# START OF Records for this task

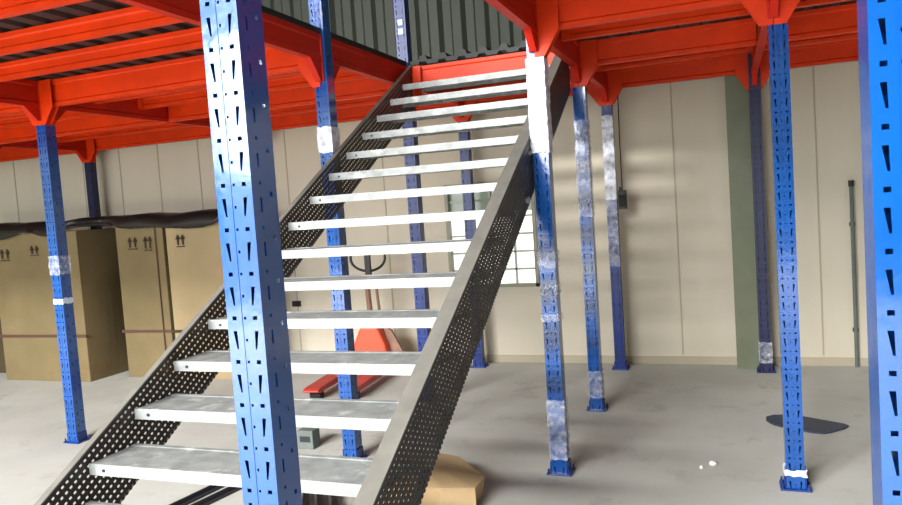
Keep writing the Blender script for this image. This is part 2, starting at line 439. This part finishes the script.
# ------------------------------------------------------------ staircase
SL, Y0, RUN = .5675, .653, .2434
XR, XL = -1.0265, -2.262
TH = math.atan(SL); ct, st = math.cos(TH), math.sin(TH)
YE = 5.42
stair = thing('staircase', 'open steel staircase with grey treads and dark perforated stringers', 'stairs', ((XR+XL)/2, Y0+.3, 0))
SO = stair.location
def perf_web(x, m, fs=.42, ft=.62):
    """web in the stair slope plane, square perforations: s along the slope, t down from the top edge"""
    depth = .29; L = (YE-Y0)/ct + .0
    ps = .0245; n = int(L/ps); rows = 10; rt = depth/rows
    b = new(); svals = []
    for i in range(n): svals += [i*ps, i*ps+ps*(1-fs)]
    svals.append(n*ps); tv = []
    for j in range(rows): tv += [j*rt, j*rt+rt*(1-ft)]
    tv.append(depth)
    grid = {}
    for i, s in enumerate(svals):
        for j, tt in enumerate(tv):
            y = Y0+s*ct+tt*st; z = s*st-tt*ct
            grid[i, j] = (s, tt, y, z)
    vs = {}
    def V(k):
        if k not in vs:
            s, tt, y, z = grid[k]; vs[k] = b.verts.new((x-SO.x, y-SO.y, z-SO.z))
        return vs[k]
    for i in range(len(svals)-1):
        for j in range(len(tv)-1):
            if i % 2 == 1 and j % 2 == 1 and 0 < j < len(tv)-1:
                # hole (shorter than the cell); stagger alternate rows
                continue
            c = grid[i, j]
            if grid[i, j+1][3] < 0.0 or grid[i+1, j+1][2] > YE+.0: continue
            b.faces.new([V((i,j)), V((i+1,j)), V((i+1,j+1)), V((i,j+1))])
    o = obj('stringer_web', b, m, stair)
    s = o.modifiers.new('t', 'SOLIDIFY'); s.thickness = .003; s.offset = 0
    return o
def bar_along(x0, x1, t0, t1, m, name, yend=YE):
    """solid bar following the slope, between perpendicular offsets t0 and t1 below the top line"""
    b = new()
    def P(s, tt): return (Y0+s*ct+tt*st-SO.y, max(s*st-tt*ct, 0)-SO.z)
    L = (yend-Y0)/ct
    s0 = .0+t1*ct/st
    a = [P(s0,t0), P(L-t0*st/ct,t0), P(L-t1*st/ct,t1), P(s0,t1)]
    prism(b, a, 'x', x0-SO.x, x1-SO.x); return obj(name, b, m, stair)
wl = perf_web(XL, M['web'], .52, .36)
wr = perf_web(XR-.002, M['web'], .50, .34)
bar_along(XL-.024, XL+.004, -.004, .002, M['flange'], 'stringer_flange')
bar_along(XL-.03, XL-.0016, .284, .29, M['flange'], 'stringer_flange')
bar_along(XR-.065, XR, -.004, .002, M['flange'], 'stringer_flange')
bar_along(XR-.045, XR-.004, .284, .29, M['flange'], 'stringer_flange')
YT, ZT = 5.199, 2.528
for k in range(18):
    y = YT-k*RUN; z = ZT-k*RUN*SL
    b = new()
    x0, x1 = XL+.004-SO.x, XR-.006-SO.x
    yy, zz = y-SO.y, z-SO.z
    D = .232
    # folded pan: top plate, front lip, rear lip, and shallow raised edge
    prism(b, [(yy, zz+.003), (yy, zz-.040), (yy+.014, zz-.040), (yy+.014, zz-.036), (yy+.004, zz-.036), (yy+.004, zz-.004),
              (yy+D-.004, zz-.004), (yy+D-.004, zz-.034), (yy+D, zz-.034), (yy+D, zz+.003), (yy+D-.02, zz+.003), (yy+D-.024, zz), (yy+.024, zz), (yy+.02, zz+.003)], 'x', x0, x1)
    tr = obj('tread', b, M['galv'], stair)
    if k > 2:
        for xb in (x0+.07, x1-.075):
            b = new(); cyl(b, (xb, yy+.004, zz-.02), (xb, yy-.005, zz-.02), .006, 8)
            obj('tread_bolt', b, M['steelbar'], tr)
# bolt through the right stringer near the post
b = new(); cyl(b, (XR-.01-SO.x, 3.955-SO.y, 1.60-SO.z), (XR+.016-SO.x, 3.955-SO.y, 1.60-SO.z), .02, 6); obj('stringer_bolt', b, M['bolt'], stair)
b = new(); cyl(b, (XR-.01-SO.x, 4.09-SO.y, 1.86-SO.z), (XR+.005-SO.x, 4.09-SO.y, 1.86-SO.z), .012, 6); obj('stringer_bolt', b, M['bolt'], stair)

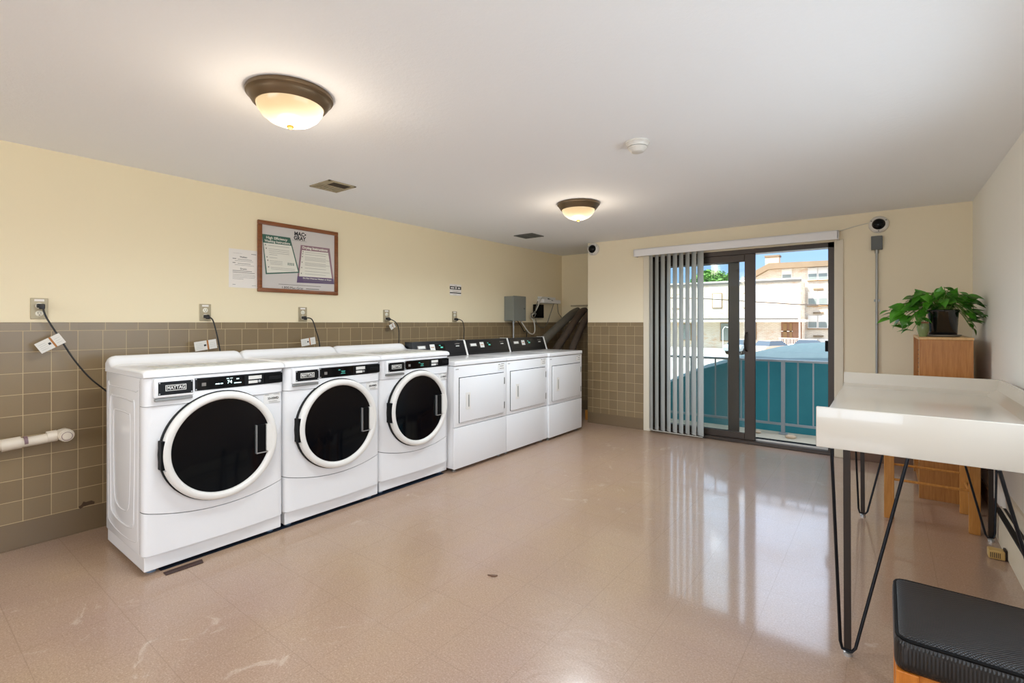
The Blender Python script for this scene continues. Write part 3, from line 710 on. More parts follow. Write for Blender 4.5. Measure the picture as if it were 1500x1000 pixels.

# END OF Records for this task

Short problem :: Write out the entries above verbatim; the pictures do not belong in your copy.

Answer to the problem ::
Keep writing the Blender script for this image. This is part 2, starting at line 439. This part finishes the script.
# ------------------------------------------------------------ staircase
SL, Y0, RUN = .5675, .653, .2434
XR, XL = -1.0265, -2.262
TH = math.atan(SL); ct, st = math.cos(TH), math.sin(TH)
YE = 5.42
stair = thing('staircase', 'open steel staircase with grey treads and dark perforated stringers', 'stairs', ((XR+XL)/2, Y0+.3, 0))
SO = stair.location
def perf_web(x, m, fs=.42, ft=.62):
    """web in the stair slope plane, square perforations: s along the slope, t down from the top edge"""
    depth = .29; L = (YE-Y0)/ct + .0
    ps = .0245; n = int(L/ps); rows = 10; rt = depth/rows
    b = new(); svals = []
    for i in range(n): svals += [i*ps, i*ps+ps*(1-fs)]
    svals.append(n*ps); tv = []
    for j in range(rows): tv += [j*rt, j*rt+rt*(1-ft)]
    tv.append(depth)
    grid = {}
    for i, s in enumerate(svals):
        for j, tt in enumerate(tv):
            y = Y0+s*ct+tt*st; z = s*st-tt*ct
            grid[i, j] = (s, tt, y, z)
    vs = {}
    def V(k):
        if k not in vs:
            s, tt, y, z = grid[k]; vs[k] = b.verts.new((x-SO.x, y-SO.y, z-SO.z))
        return vs[k]
    for i in range(len(svals)-1):
        for j in range(len(tv)-1):
            if i % 2 == 1 and j % 2 == 1 and 0 < j < len(tv)-1:
                # hole (shorter than the cell); stagger alternate rows
                continue
            c = grid[i, j]
            if grid[i, j+1][3] < 0.0 or grid[i+1, j+1][2] > YE+.0: continue
            b.faces.new([V((i,j)), V((i+1,j)), V((i+1,j+1)), V((i,j+1))])
    o = obj('stringer_web', b, m, stair)
    s = o.modifiers.new('t', 'SOLIDIFY'); s.thickness = .003; s.offset = 0
    return o
def bar_along(x0, x1, t0, t1, m, name, yend=YE):
    """solid bar following the slope, between perpendicular offsets t0 and t1 below the top line"""
    b = new()
    def P(s, tt): return (Y0+s*ct+tt*st-SO.y, max(s*st-tt*ct, 0)-SO.z)
    L = (yend-Y0)/ct
    s0 = .0+t1*ct/st
    a = [P(s0,t0), P(L-t0*st/ct,t0), P(L-t1*st/ct,t1), P(s0,t1)]
    prism(b, a, 'x', x0-SO.x, x1-SO.x); return obj(name, b, m, stair)
wl = perf_web(XL, M['web'], .52, .36)
wr = perf_web(XR-.002, M['web'], .50, .34)
bar_along(XL-.024, XL+.004, -.004, .002, M['flange'], 'stringer_flange')
bar_along(XL-.03, XL-.0016, .284, .29, M['flange'], 'stringer_flange')
bar_along(XR-.065, XR, -.004, .002, M['flange'], 'stringer_flange')
bar_along(XR-.045, XR-.004, .284, .29, M['flange'], 'stringer_flange')
YT, ZT = 5.199, 2.528
for k in range(18):
    y = YT-k*RUN; z = ZT-k*RUN*SL
    b = new()
    x0, x1 = XL+.004-SO.x, XR-.006-SO.x
    yy, zz = y-SO.y, z-SO.z
    D = .232
    # folded pan: top plate, front lip, rear lip, and shallow raised edge
    prism(b, [(yy, zz+.003), (yy, zz-.040), (yy+.014, zz-.040), (yy+.014, zz-.036), (yy+.004, zz-.036), (yy+.004, zz-.004),
              (yy+D-.004, zz-.004), (yy+D-.004, zz-.034), (yy+D, zz-.034), (yy+D, zz+.003), (yy+D-.02, zz+.003), (yy+D-.024, zz), (yy+.024, zz), (yy+.02, zz+.003)], 'x', x0, x1)
    tr = obj('tread', b, M['galv'], stair)
    if k > 2:
        for xb in (x0+.07, x1-.075):
            b = new(); cyl(b, (xb, yy+.004, zz-.02), (xb, yy-.005, zz-.02), .006, 8)
            obj('tread_bolt', b, M['steelbar'], tr)
# bolt through the right stringer near the post
b = new(); cyl(b, (XR-.01-SO.x, 3.955-SO.y, 1.60-SO.z), (XR+.016-SO.x, 3.955-SO.y, 1.60-SO.z), .02, 6); obj('stringer_bolt', b, M['bolt'], stair)
b = new(); cyl(b, (XR-.01-SO.x, 4.09-SO.y, 1.86-SO.z), (XR+.005-SO.x, 4.09-SO.y, 1.86-SO.z), .012, 6); obj('stringer_bolt', b, M['bolt'], stair)

The Blender Python script for this scene continues. Write part 3, from line 710 on. More parts follow. Write for Blender 4.5. Measure the picture as if it were 1500x1000 pixels.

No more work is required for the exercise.